El desempleo en España afecta ya a 2.989.269. Dicho así, el dato apenas aporta nada, salvo un redundante “roza los tres millones”. Tan sólo podría servir para disimular que el fenómeno nunca desapareció y que incluso en los tiempos en los que la economía nacional estaba “en situación de Champions League”, los parados españoles se contaban por cientos de miles.
La expresión ‘rápida destrucción de empleo’ anuncia la lenta pero minuciosa destrucción de los empleados. Estar en el paro es un concepto que desborda ampliamente una situación de apuro económico. En realidad, es un veneno que produce metástasis en todos y cada uno de los ámbitos de la vida del afectado. Desde las relaciones sociales hasta la vida familiar, desde la salud hasta las rutinas cotidianas, nada se libra del empozoñamiento que, por otra parte, convive con la indisimulada satisfacción de los no afectados.
En este punto, es justo reconocer que pese a sus altibajos cíclicos, hay un aspecto en el que el sistema funciona a la perfección: el principio de
irresponsabilidad. La coletilla reaccionaria que sostiene que “cada pueblo tiene los dirigentes que se merece” es intrasladable a la economía.
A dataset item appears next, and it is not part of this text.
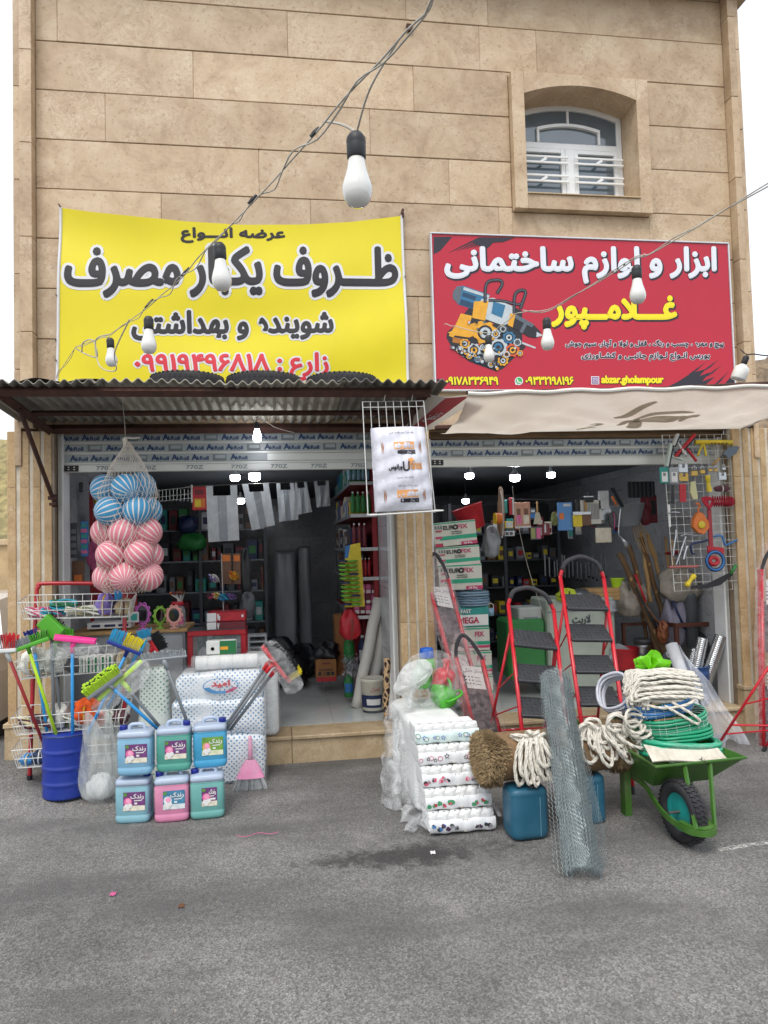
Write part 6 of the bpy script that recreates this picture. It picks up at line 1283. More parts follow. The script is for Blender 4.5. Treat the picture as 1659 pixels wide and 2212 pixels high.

Al fin y al cabo, ¿quién tiene la culpa de que fabricar más coches resulte innecesario porque nadie los adquiere? ¿Quién es el responsable de que la caída de la venta de pisos paralice la construcción de más? (Por cierto, la recesión se ha llevado por delante, entre otros artículos superfluos, aquellas festivas convocatorias ¿antisistema? vía SMS que rutinariamente se celebraban bajo el lema de ‘derecho a piso’)
Como los maestros budistas, los dirigentes políticos también tienen otro concepto del tiempo y prometen el advenimiento de la bonanza económica para el cuarto trimestre de 2009, lo cual está muy bien, aunque para el desempleado de aquí y ahora, el efecto de tal augurio sólo puede ser anímicamente demoledor.